(Scripts that build scenes)
>> start

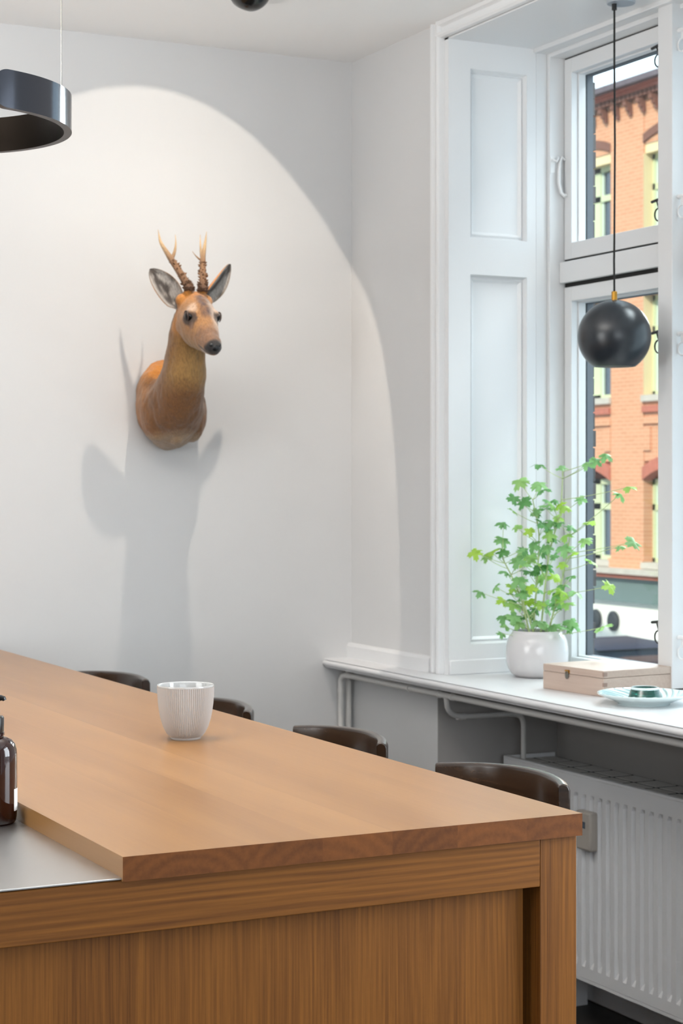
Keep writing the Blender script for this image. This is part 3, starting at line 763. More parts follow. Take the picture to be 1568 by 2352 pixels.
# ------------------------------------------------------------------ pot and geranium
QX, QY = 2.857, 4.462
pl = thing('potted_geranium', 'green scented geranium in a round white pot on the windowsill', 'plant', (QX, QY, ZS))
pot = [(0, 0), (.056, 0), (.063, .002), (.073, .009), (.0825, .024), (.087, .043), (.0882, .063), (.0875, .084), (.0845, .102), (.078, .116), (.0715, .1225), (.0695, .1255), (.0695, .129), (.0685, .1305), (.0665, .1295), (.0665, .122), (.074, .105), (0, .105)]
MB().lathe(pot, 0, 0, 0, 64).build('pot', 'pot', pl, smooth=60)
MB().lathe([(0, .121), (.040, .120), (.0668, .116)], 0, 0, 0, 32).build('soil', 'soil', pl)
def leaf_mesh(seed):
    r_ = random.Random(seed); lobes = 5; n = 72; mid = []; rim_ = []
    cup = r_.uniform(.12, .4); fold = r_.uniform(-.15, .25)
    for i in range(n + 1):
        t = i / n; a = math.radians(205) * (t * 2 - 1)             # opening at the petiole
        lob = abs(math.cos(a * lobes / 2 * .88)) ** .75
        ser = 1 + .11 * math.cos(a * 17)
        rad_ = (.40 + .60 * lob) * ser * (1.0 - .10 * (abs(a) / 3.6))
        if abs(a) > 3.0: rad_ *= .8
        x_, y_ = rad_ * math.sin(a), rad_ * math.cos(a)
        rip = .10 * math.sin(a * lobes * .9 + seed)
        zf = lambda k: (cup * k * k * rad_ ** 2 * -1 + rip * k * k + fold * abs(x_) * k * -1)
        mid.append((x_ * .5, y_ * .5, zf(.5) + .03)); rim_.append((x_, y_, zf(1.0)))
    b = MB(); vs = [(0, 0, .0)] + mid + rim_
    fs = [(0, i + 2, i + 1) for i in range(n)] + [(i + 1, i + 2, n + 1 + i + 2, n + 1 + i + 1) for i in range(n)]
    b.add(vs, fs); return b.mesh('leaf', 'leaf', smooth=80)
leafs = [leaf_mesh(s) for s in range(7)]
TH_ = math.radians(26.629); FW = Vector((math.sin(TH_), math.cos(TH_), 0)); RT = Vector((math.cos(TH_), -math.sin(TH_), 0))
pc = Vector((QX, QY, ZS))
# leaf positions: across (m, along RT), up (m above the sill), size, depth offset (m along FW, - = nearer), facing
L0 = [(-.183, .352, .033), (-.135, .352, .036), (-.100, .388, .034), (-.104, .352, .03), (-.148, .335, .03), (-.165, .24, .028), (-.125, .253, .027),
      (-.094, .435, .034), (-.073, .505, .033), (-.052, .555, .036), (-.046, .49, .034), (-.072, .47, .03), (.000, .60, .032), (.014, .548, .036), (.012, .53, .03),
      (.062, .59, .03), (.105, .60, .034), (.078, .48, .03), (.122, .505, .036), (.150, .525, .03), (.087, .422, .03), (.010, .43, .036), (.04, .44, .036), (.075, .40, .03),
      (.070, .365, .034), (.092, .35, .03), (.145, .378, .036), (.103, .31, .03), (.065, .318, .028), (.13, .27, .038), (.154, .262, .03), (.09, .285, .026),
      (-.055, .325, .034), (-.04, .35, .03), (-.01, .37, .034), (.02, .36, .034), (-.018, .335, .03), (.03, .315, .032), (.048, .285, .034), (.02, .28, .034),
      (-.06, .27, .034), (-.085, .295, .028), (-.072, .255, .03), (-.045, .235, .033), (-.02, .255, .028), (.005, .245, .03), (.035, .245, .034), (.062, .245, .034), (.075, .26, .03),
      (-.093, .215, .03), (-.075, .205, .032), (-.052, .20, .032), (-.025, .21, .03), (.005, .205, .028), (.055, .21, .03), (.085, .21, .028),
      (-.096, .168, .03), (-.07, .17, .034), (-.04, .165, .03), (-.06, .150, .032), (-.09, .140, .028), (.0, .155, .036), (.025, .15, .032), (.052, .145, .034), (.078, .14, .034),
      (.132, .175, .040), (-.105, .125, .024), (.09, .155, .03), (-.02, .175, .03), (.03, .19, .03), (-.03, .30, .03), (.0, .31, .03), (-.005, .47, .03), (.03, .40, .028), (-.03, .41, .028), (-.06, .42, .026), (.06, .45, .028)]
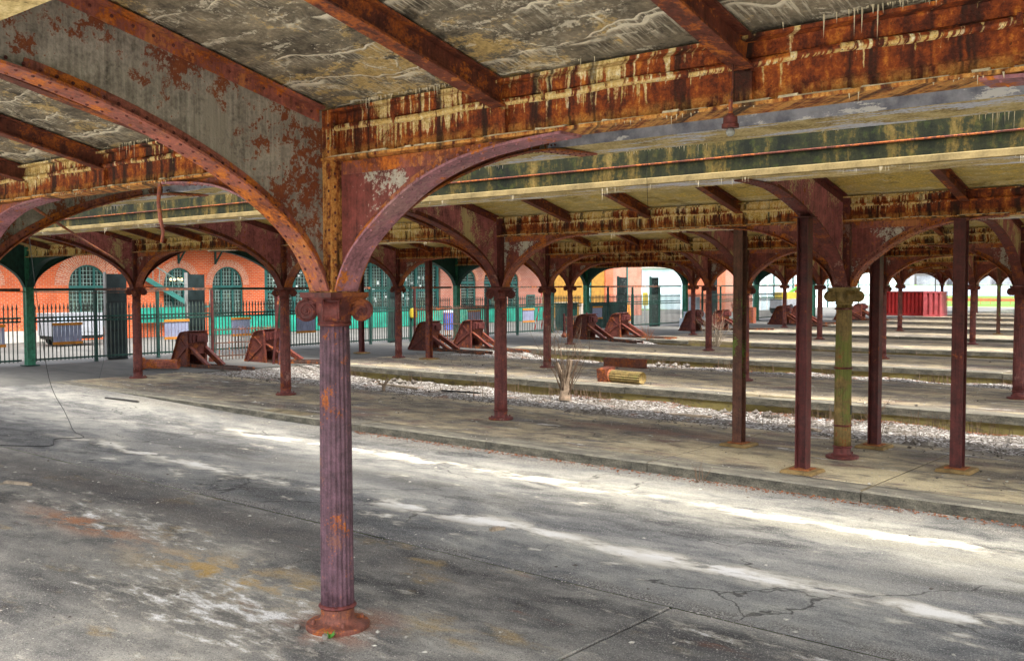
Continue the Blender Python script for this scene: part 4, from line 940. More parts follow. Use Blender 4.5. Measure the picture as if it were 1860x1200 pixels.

>> end

Aim:
Copy the data exactly. Any picture it contains is to be omitted.

Expected answer:
Keep writing the Blender script for this image. This is part 3, starting at line 763. More parts follow. Take the picture to be 1568 by 2352 pixels.
# ------------------------------------------------------------------ pot and geranium
QX, QY = 2.857, 4.462
pl = thing('potted_geranium', 'green scented geranium in a round white pot on the windowsill', 'plant', (QX, QY, ZS))
pot = [(0, 0), (.056, 0), (.063, .002), (.073, .009), (.0825, .024), (.087, .043), (.0882, .063), (.0875, .084), (.0845, .102), (.078, .116), (.0715, .1225), (.0695, .1255), (.0695, .129), (.0685, .1305), (.0665, .1295), (.0665, .122), (.074, .105), (0, .105)]
MB().lathe(pot, 0, 0, 0, 64).build('pot', 'pot', pl, smooth=60)
MB().lathe([(0, .121), (.040, .120), (.0668, .116)], 0, 0, 0, 32).build('soil', 'soil', pl)
def leaf_mesh(seed):
    r_ = random.Random(seed); lobes = 5; n = 72; mid = []; rim_ = []
    cup = r_.uniform(.12, .4); fold = r_.uniform(-.15, .25)
    for i in range(n + 1):
        t = i / n; a = math.radians(205) * (t * 2 - 1)             # opening at the petiole
        lob = abs(math.cos(a * lobes / 2 * .88)) ** .75
        ser = 1 + .11 * math.cos(a * 17)
        rad_ = (.40 + .60 * lob) * ser * (1.0 - .10 * (abs(a) / 3.6))
        if abs(a) > 3.0: rad_ *= .8
        x_, y_ = rad_ * math.sin(a), rad_ * math.cos(a)
        rip = .10 * math.sin(a * lobes * .9 + seed)
        zf = lambda k: (cup * k * k * rad_ ** 2 * -1 + rip * k * k + fold * abs(x_) * k * -1)
        mid.append((x_ * .5, y_ * .5, zf(.5) + .03)); rim_.append((x_, y_, zf(1.0)))
    b = MB(); vs = [(0, 0, .0)] + mid + rim_
    fs = [(0, i + 2, i + 1) for i in range(n)] + [(i + 1, i + 2, n + 1 + i + 2, n + 1 + i + 1) for i in range(n)]
    b.add(vs, fs); return b.mesh('leaf', 'leaf', smooth=80)
leafs = [leaf_mesh(s) for s in range(7)]
TH_ = math.radians(26.629); FW = Vector((math.sin(TH_), math.cos(TH_), 0)); RT = Vector((math.cos(TH_), -math.sin(TH_), 0))
pc = Vector((QX, QY, ZS))
# leaf positions: across (m, along RT), up (m above the sill), size, depth offset (m along FW, - = nearer), facing
L0 = [(-.183, .352, .033), (-.135, .352, .036), (-.100, .388, .034), (-.104, .352, .03), (-.148, .335, .03), (-.165, .24, .028), (-.125, .253, .027),
      (-.094, .435, .034), (-.073, .505, .033), (-.052, .555, .036), (-.046, .49, .034), (-.072, .47, .03), (.000, .60, .032), (.014, .548, .036), (.012, .53, .03),
      (.062, .59, .03), (.105, .60, .034), (.078, .48, .03), (.122, .505, .036), (.150, .525, .03), (.087, .422, .03), (.010, .43, .036), (.04, .44, .036), (.075, .40, .03),
      (.070, .365, .034), (.092, .35, .03), (.145, .378, .036), (.103, .31, .03), (.065, .318, .028), (.13, .27, .038), (.154, .262, .03), (.09, .285, .026),
      (-.055, .325, .034), (-.04, .35, .03), (-.01, .37, .034), (.02, .36, .034), (-.018, .335, .03), (.03, .315, .032), (.048, .285, .034), (.02, .28, .034),
      (-.06, .27, .034), (-.085, .295, .028), (-.072, .255, .03), (-.045, .235, .033), (-.02, .255, .028), (.005, .245, .03), (.035, .245, .034), (.062, .245, .034), (.075, .26, .03),
      (-.093, .215, .03), (-.075, .205, .032), (-.052, .20, .032), (-.025, .21, .03), (.005, .205, .028), (.055, .21, .03), (.085, .21, .028),
      (-.096, .168, .03), (-.07, .17, .034), (-.04, .165, .03), (-.06, .150, .032), (-.09, .140, .028), (.0, .155, .036), (.025, .15, .032), (.052, .145, .034), (.078, .14, .034),
      (.132, .175, .040), (-.105, .125, .024), (.09, .155, .03), (-.02, .175, .03), (.03, .19, .03), (-.03, .30, .03), (.0, .31, .03), (-.005, .47, .03), (.03, .40, .028), (-.03, .41, .028), (-.06, .42, .026), (.06, .45, .028)]
Continue the Blender Python script for this scene: part 4, from line 940. More parts follow. Use Blender 4.5. Measure the picture as if it were 1860x1200 pixels.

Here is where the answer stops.